Environmentally dangerous projects fly under radar

Environmentally dangerous projects fly under radar

Writer says there are serious loopholes that need to be addressed and gives three examples.

Editor,

There is a concerning trend for environmentally dangerous projects and practices to fly under the radar of regulations and public scrutiny. I can think of three examples that should raise alarm bells:

1- American petroleum products barges on the coast — called ATB or articulated transport barges — carefully engineered to be just under the tonnage that would define them as oil tankers, thereby avoiding regulations and restrictions that go along with the designation. We have already seen a serious spill with the Nathan Stewart near Bella Coola last year while the Jack Schearer incident was a very close call when it lost its barge a few months ago. The proposed moratorium on oil tankers on the coast would not apply to those undersized tankers. The coast takes all the risks and there is not an ounce of benefit for any of us.

2- Propane terminal in Prince Rupert. Being on Port Authority property, it has not required any public consultation or environmental assessment. Be prepared to see long trains full of propane along our waterways, sitting for extended time amidst populated areas like Terrace, Smithers, etc.

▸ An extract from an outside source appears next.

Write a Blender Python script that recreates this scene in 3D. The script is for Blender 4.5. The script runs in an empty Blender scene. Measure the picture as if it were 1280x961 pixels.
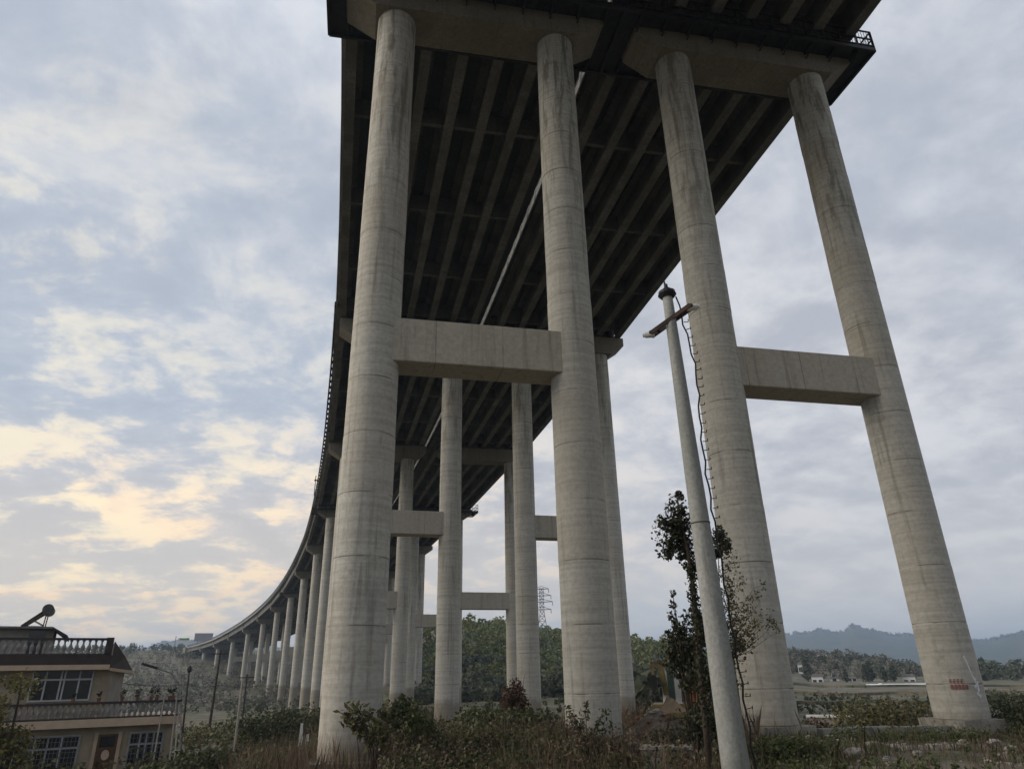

3- Three coal mines (two in the Upper Skeena and one in Telkwa) which fall under the Small Mines Act and do not require public involvement and environmental assessment.

Those three examples can have very dangerous consequences. Obviously there are serious loopholes that need to be addressed.

I am thankful for the environmental groups to alert us to those issues and I am most thankful for the many First Nations who are courageously standing up for their lands and the future generations. The rest of us need to stand along with them.